### Exercise directions
Omit every picture and return the rest of the data unaltered.

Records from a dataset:
--- begin ---

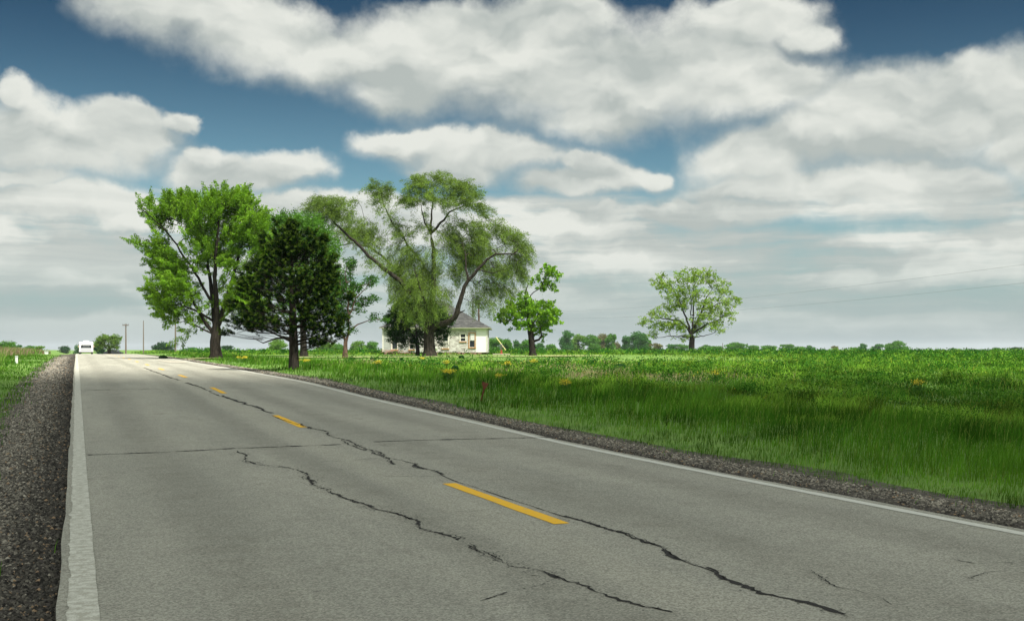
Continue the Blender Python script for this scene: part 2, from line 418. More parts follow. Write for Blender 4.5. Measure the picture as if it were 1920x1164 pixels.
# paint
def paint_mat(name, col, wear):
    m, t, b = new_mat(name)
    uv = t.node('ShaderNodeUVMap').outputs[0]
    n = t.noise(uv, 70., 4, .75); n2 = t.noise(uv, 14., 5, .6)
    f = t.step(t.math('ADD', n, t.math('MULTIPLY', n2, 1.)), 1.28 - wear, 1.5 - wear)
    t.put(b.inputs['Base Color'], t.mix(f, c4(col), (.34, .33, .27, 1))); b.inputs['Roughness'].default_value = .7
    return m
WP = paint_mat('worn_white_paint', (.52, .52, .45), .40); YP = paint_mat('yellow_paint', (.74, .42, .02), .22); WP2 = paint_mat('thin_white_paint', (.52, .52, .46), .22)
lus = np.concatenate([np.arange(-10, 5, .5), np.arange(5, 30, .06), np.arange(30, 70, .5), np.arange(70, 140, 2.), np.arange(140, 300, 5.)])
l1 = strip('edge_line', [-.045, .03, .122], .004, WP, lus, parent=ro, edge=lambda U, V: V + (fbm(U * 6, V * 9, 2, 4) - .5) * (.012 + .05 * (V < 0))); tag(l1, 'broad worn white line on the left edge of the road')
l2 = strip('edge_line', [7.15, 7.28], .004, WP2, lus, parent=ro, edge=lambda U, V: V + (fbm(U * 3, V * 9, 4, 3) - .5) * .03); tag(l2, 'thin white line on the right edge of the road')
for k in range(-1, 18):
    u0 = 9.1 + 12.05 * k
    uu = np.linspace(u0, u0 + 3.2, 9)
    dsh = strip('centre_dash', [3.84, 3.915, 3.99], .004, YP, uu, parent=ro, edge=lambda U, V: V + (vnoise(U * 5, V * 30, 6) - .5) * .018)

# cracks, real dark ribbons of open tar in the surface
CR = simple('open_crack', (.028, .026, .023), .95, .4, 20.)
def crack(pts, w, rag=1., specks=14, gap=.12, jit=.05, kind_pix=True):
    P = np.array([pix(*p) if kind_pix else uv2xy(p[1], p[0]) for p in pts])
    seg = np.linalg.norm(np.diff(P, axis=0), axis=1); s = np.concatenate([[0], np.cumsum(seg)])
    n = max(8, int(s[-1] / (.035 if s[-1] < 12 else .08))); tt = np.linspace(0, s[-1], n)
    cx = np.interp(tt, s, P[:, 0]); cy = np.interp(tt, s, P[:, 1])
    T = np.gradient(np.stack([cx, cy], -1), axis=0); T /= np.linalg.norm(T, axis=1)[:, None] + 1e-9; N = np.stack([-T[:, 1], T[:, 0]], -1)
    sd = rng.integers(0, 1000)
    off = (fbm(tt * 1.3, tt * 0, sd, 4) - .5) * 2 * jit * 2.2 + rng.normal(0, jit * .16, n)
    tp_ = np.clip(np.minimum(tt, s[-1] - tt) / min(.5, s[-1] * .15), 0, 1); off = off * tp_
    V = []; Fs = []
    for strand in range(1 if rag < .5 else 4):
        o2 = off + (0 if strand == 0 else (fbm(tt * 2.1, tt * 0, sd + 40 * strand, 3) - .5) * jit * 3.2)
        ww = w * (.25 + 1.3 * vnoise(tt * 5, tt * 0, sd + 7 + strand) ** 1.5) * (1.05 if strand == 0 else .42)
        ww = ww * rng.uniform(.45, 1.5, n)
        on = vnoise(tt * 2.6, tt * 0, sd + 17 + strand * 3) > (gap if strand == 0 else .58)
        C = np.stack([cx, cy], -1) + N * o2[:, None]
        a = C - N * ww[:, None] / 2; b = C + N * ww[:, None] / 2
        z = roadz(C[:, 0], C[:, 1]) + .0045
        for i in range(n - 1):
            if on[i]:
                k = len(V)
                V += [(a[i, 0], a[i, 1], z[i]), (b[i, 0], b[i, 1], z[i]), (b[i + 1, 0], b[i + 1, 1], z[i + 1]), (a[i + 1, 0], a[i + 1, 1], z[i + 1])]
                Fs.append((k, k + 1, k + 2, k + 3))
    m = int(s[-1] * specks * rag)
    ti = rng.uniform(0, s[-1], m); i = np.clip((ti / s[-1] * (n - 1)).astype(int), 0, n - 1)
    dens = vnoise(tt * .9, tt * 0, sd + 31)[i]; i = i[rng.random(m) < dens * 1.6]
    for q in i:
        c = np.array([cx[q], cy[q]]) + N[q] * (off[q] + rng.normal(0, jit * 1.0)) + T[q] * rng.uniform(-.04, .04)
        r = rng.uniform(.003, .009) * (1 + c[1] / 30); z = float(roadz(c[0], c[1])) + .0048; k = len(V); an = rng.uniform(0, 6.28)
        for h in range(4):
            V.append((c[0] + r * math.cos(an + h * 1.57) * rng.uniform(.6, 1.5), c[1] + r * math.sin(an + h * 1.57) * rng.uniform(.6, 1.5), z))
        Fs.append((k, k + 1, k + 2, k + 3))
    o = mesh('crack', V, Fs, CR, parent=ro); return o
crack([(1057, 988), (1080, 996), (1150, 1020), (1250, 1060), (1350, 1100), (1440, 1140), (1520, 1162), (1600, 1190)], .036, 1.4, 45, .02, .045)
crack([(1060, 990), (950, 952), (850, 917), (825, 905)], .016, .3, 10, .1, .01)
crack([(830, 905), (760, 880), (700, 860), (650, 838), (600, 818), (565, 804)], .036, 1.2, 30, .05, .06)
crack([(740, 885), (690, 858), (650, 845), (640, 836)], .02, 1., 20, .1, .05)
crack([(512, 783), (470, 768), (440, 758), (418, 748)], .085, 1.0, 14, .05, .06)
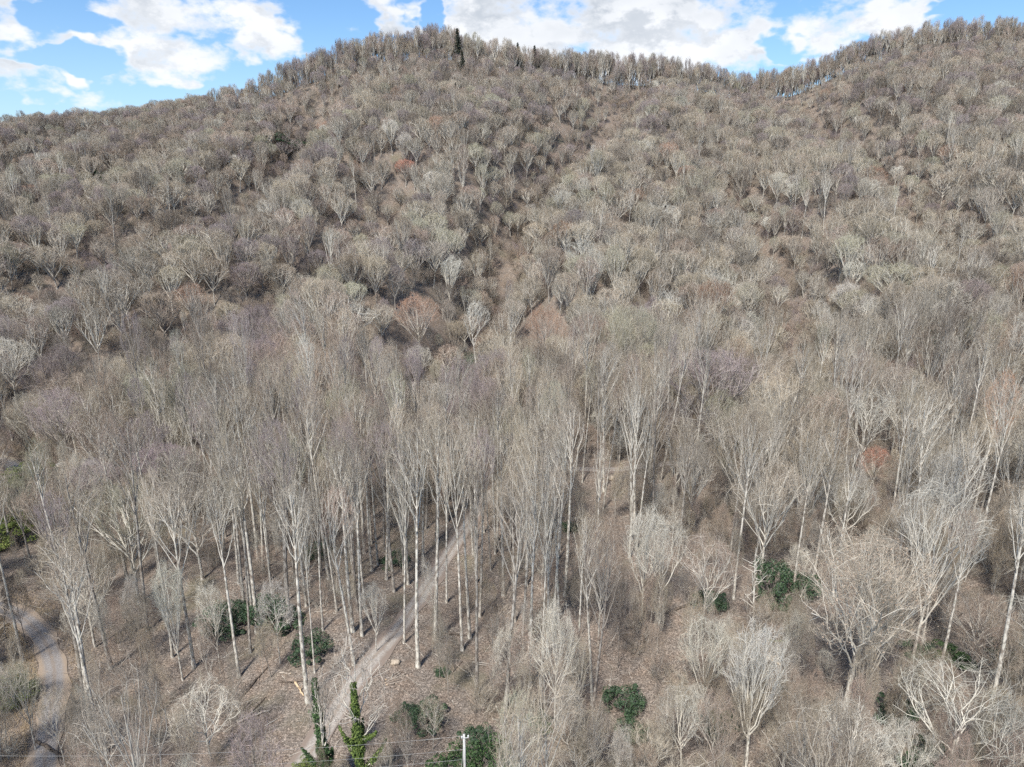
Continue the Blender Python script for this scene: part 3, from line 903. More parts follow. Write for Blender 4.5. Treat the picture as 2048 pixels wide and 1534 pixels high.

--- end ---

### Worked answer
Continue the Blender Python script for this scene: part 2, from line 418. More parts follow. Write for Blender 4.5. Measure the picture as if it were 1920x1164 pixels.
# paint
def paint_mat(name, col, wear):
    m, t, b = new_mat(name)
    uv = t.node('ShaderNodeUVMap').outputs[0]
    n = t.noise(uv, 70., 4, .75); n2 = t.noise(uv, 14., 5, .6)
    f = t.step(t.math('ADD', n, t.math('MULTIPLY', n2, 1.)), 1.28 - wear, 1.5 - wear)
    t.put(b.inputs['Base Color'], t.mix(f, c4(col), (.34, .33, .27, 1))); b.inputs['Roughness'].default_value = .7
    return m
WP = paint_mat('worn_white_paint', (.52, .52, .45), .40); YP = paint_mat('yellow_paint', (.74, .42, .02), .22); WP2 = paint_mat('thin_white_paint', (.52, .52, .46), .22)
lus = np.concatenate([np.arange(-10, 5, .5), np.arange(5, 30, .06), np.arange(30, 70, .5), np.arange(70, 140, 2.), np.arange(140, 300, 5.)])
l1 = strip('edge_line', [-.045, .03, .122], .004, WP, lus, parent=ro, edge=lambda U, V: V + (fbm(U * 6, V * 9, 2, 4) - .5) * (.012 + .05 * (V < 0))); tag(l1, 'broad worn white line on the left edge of the road')
l2 = strip('edge_line', [7.15, 7.28], .004, WP2, lus, parent=ro, edge=lambda U, V: V + (fbm(U * 3, V * 9, 4, 3) - .5) * .03); tag(l2, 'thin white line on the right edge of the road')
for k in range(-1, 18):
    u0 = 9.1 + 12.05 * k
    uu = np.linspace(u0, u0 + 3.2, 9)
    dsh = strip('centre_dash', [3.84, 3.915, 3.99], .004, YP, uu, parent=ro, edge=lambda U, V: V + (vnoise(U * 5, V * 30, 6) - .5) * .018)

# cracks, real dark ribbons of open tar in the surface
CR = simple('open_crack', (.028, .026, .023), .95, .4, 20.)
def crack(pts, w, rag=1., specks=14, gap=.12, jit=.05, kind_pix=True):
    P = np.array([pix(*p) if kind_pix else uv2xy(p[1], p[0]) for p in pts])
    seg = np.linalg.norm(np.diff(P, axis=0), axis=1); s = np.concatenate([[0], np.cumsum(seg)])
    n = max(8, int(s[-1] / (.035 if s[-1] < 12 else .08))); tt = np.linspace(0, s[-1], n)
    cx = np.interp(tt, s, P[:, 0]); cy = np.interp(tt, s, P[:, 1])
    T = np.gradient(np.stack([cx, cy], -1), axis=0); T /= np.linalg.norm(T, axis=1)[:, None] + 1e-9; N = np.stack([-T[:, 1], T[:, 0]], -1)
    sd = rng.integers(0, 1000)
    off = (fbm(tt * 1.3, tt * 0, sd, 4) - .5) * 2 * jit * 2.2 + rng.normal(0, jit * .16, n)
    tp_ = np.clip(np.minimum(tt, s[-1] - tt) / min(.5, s[-1] * .15), 0, 1); off = off * tp_
    V = []; Fs = []
    for strand in range(1 if rag < .5 else 4):
        o2 = off + (0 if strand == 0 else (fbm(tt * 2.1, tt * 0, sd + 40 * strand, 3) - .5) * jit * 3.2)
        ww = w * (.25 + 1.3 * vnoise(tt * 5, tt * 0, sd + 7 + strand) ** 1.5) * (1.05 if strand == 0 else .42)
        ww = ww * rng.uniform(.45, 1.5, n)
        on = vnoise(tt * 2.6, tt * 0, sd + 17 + strand * 3) > (gap if strand == 0 else .58)
        C = np.stack([cx, cy], -1) + N * o2[:, None]
        a = C - N * ww[:, None] / 2; b = C + N * ww[:, None] / 2
        z = roadz(C[:, 0], C[:, 1]) + .0045
        for i in range(n - 1):
            if on[i]:
                k = len(V)
                V += [(a[i, 0], a[i, 1], z[i]), (b[i, 0], b[i, 1], z[i]), (b[i + 1, 0], b[i + 1, 1], z[i + 1]), (a[i + 1, 0], a[i + 1, 1], z[i + 1])]
                Fs.append((k, k + 1, k + 2, k + 3))
    m = int(s[-1] * specks * rag)
    ti = rng.uniform(0, s[-1], m); i = np.clip((ti / s[-1] * (n - 1)).astype(int), 0, n - 1)
    dens = vnoise(tt * .9, tt * 0, sd + 31)[i]; i = i[rng.random(m) < dens * 1.6]
    for q in i:
        c = np.array([cx[q], cy[q]]) + N[q] * (off[q] + rng.normal(0, jit * 1.0)) + T[q] * rng.uniform(-.04, .04)
        r = rng.uniform(.003, .009) * (1 + c[1] / 30); z = float(roadz(c[0], c[1])) + .0048; k = len(V); an = rng.uniform(0, 6.28)
        for h in range(4):
            V.append((c[0] + r * math.cos(an + h * 1.57) * rng.uniform(.6, 1.5), c[1] + r * math.sin(an + h * 1.57) * rng.uniform(.6, 1.5), z))
        Fs.append((k, k + 1, k + 2, k + 3))
    o = mesh('crack', V, Fs, CR, parent=ro); return o
crack([(1057, 988), (1080, 996), (1150, 1020), (1250, 1060), (1350, 1100), (1440, 1140), (1520, 1162), (1600, 1190)], .036, 1.4, 45, .02, .045)
crack([(1060, 990), (950, 952), (850, 917), (825, 905)], .016, .3, 10, .1, .01)
crack([(830, 905), (760, 880), (700, 860), (650, 838), (600, 818), (565, 804)], .036, 1.2, 30, .05, .06)
crack([(740, 885), (690, 858), (650, 845), (640, 836)], .02, 1., 20, .1, .05)
crack([(512, 783), (470, 768), (440, 758), (418, 748)], .085, 1.0, 14, .05, .06)
Continue the Blender Python script for this scene: part 3, from line 903. More parts follow. Write for Blender 4.5. Treat the picture as 2048 pixels wide and 1534 pixels high.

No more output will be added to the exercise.